[What the exercise asks]
Pictures are not part of the copy. Retype the lines from the first one through the line that contains "S.camera = cam".
***** The input *****
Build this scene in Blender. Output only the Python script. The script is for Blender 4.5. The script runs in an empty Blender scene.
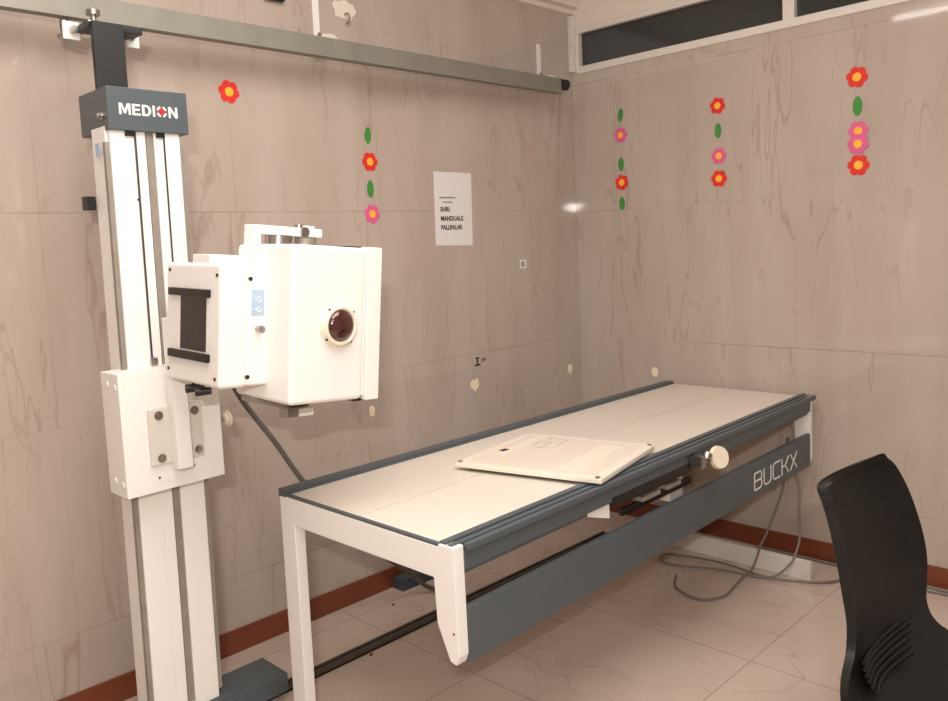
import bpy, bmesh, math, random
from mathutils import Vector, Matrix
random.seed(7)
PI = math.pi
S = bpy.context.scene
COL = S.collection

# ------------------------------------------------------------------ camera
cam_d = bpy.data.cameras.new('camera')
cam = bpy.data.objects.new('camera', cam_d); COL.objects.link(cam)
cam_d.sensor_fit = 'HORIZONTAL'; cam_d.sensor_width = 36.0
cam_d.lens = 824.63 / 948 * 36.0
cam_d.shift_x = 8.33 / 948
cam_d.shift_y = -23.49 / 948
cam_d.clip_start = 0.05
R_ = Vector((0.7045851, -0.70818713, -0.0450647)); U_ = Vector((0.10229022, 0.03851731, 0.99400862)); F_ = Vector((0.70220834, 0.70497333, -0.09957934))
m = Matrix.Identity(4)
for i in range(3):
    m[i][0] = R_[i]; m[i][1] = U_[i]; m[i][2] = -F_[i]
m.translation = (-3.2060569, -2.43051853, 1.31174471)
cam.matrix_world = m
S.camera = cam

# ------------------------------------------------------------------ world, lights, exposure
w = bpy.data.worlds.new('world'); S.world = w; w.use_nodes = True
w.node_tree.nodes['Background'].inputs['Color'].default_value = (1.0, 0.93, 0.86, 1)
w.node_tree.nodes['Background'].inputs['Strength'].default_value = 0.3
def area(name, loc, target, sx, sy, power, col):
    l = bpy.data.lights.new(name, 'AREA'); l.shape = 'RECTANGLE'; l.size = sx; l.size_y = sy
    l.energy = power; l.color = col
    o = bpy.data.objects.new(name, l); COL.objects.link(o); o.location = loc
    o.rotation_euler = (Vector(target) - Vector(loc)).to_track_quat('-Z', 'Y').to_euler()
    return o
area('ceiling_bounce_light', (-2.35, -1.75, 2.72), (-2.35, -1.75, 0), 1.7, 1.9, 33, (1.0, 0.94, 0.89))
area('rear_bounce_light', (-3.5, -3.6, 2.70), (-2.6, -2.4, 0), 1.6, 1.6, 20, (1.0, 0.94, 0.89))
area('flash_light', (-3.50, -2.68, 1.63), (-1.6, -0.6, 0.9), 0.14, 0.016, 14, (1.0, 0.95, 0.9))
S.view_settings.view_transform = 'Standard'; S.view_settings.look = 'None'
S.view_settings.exposure = 0.90; S.view_settings.gamma = 1.0
S.view_settings.use_curve_mapping = False

# ------------------------------------------------------------------ materials
def lin(c):
    return tuple(((v / 255) / 12.92 if v / 255 <= 0.04045 else ((v / 255 + 0.055) / 1.055) ** 2.4) for v in c) + (1,)
def mat(name, rgb, rough=0.5, metal=0.0, noise=0.0, nscale=8.0, bump=0.0, spec=0.5, coat=0.0):
    M = bpy.data.materials.new(name); M.use_nodes = True
    nt = M.node_tree; b = nt.nodes['Principled BSDF']
    b.inputs['Base Color'].default_value = lin(rgb); b.inputs['Roughness'].default_value = rough
    b.inputs['Metallic'].default_value = metal; b.inputs['Specular IOR Level'].default_value = spec
    b.inputs['Coat Weight'].default_value = coat
    if noise or bump:
        tc = nt.nodes.new('ShaderNodeNewGeometry'); n = nt.nodes.new('ShaderNodeTexNoise')
        n.inputs['Scale'].default_value = nscale; n.inputs['Detail'].default_value = 5
        nt.links.new(tc.outputs['Position'], n.inputs['Vector'])
        if noise:
            mx = nt.nodes.new('ShaderNodeMix'); mx.data_type = 'RGBA'
            c = lin(rgb)
            mx.inputs['A'].default_value = tuple(v * (1 - noise) for v in c[:3]) + (1,)
            mx.inputs['B'].default_value = tuple(min(1, v * (1 + noise)) for v in c[:3]) + (1,)
            nt.links.new(n.outputs['Fac'], mx.inputs['Factor']); nt.links.new(mx.outputs['Result'], b.inputs['Base Color'])
        if bump:
            bp = nt.nodes.new('ShaderNodeBump'); bp.inputs['Strength'].default_value = bump; bp.inputs['Distance'].default_value = 0.002
            nt.links.new(n.outputs['Fac'], bp.inputs['Height']); nt.links.new(bp.outputs['Normal'], b.inputs['Normal'])
    return M

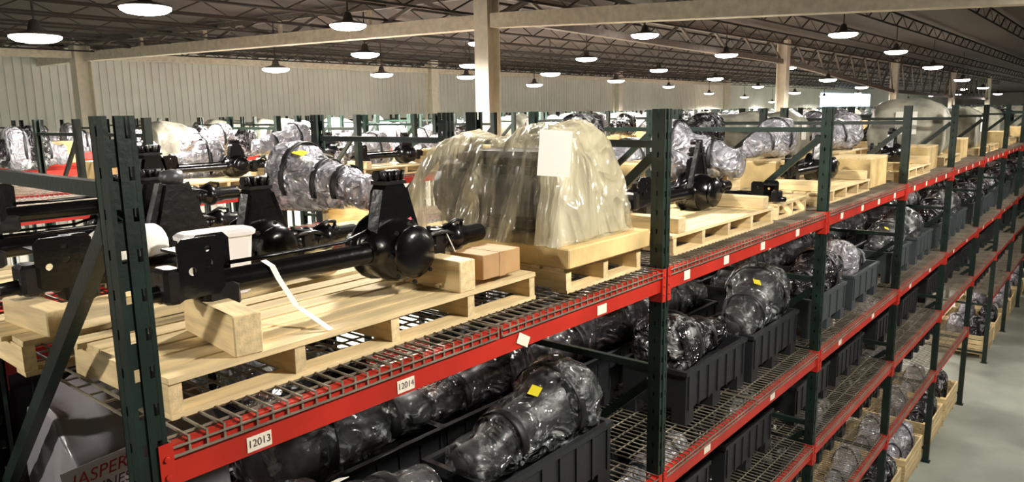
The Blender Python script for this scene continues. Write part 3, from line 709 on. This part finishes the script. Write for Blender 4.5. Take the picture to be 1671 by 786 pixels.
*****
[Result for this exercise]
Build this scene in Blender. Output only the Python script. The script is for Blender 4.5. The script runs in an empty Blender scene.
import bpy, bmesh, math, random
from mathutils import Vector, Matrix
random.seed(7)
PI = math.pi
S = bpy.context.scene
COL = S.collection

# ------------------------------------------------------------------ camera
cam_d = bpy.data.cameras.new('camera')
cam = bpy.data.objects.new('camera', cam_d); COL.objects.link(cam)
cam_d.sensor_fit = 'HORIZONTAL'; cam_d.sensor_width = 36.0
cam_d.lens = 824.63 / 948 * 36.0
cam_d.shift_x = 8.33 / 948
cam_d.shift_y = -23.49 / 948
cam_d.clip_start = 0.05
R_ = Vector((0.7045851, -0.70818713, -0.0450647)); U_ = Vector((0.10229022, 0.03851731, 0.99400862)); F_ = Vector((0.70220834, 0.70497333, -0.09957934))
m = Matrix.Identity(4)
for i in range(3):
    m[i][0] = R_[i]; m[i][1] = U_[i]; m[i][2] = -F_[i]
m.translation = (-3.2060569, -2.43051853, 1.31174471)
cam.matrix_world = m
S.camera = cam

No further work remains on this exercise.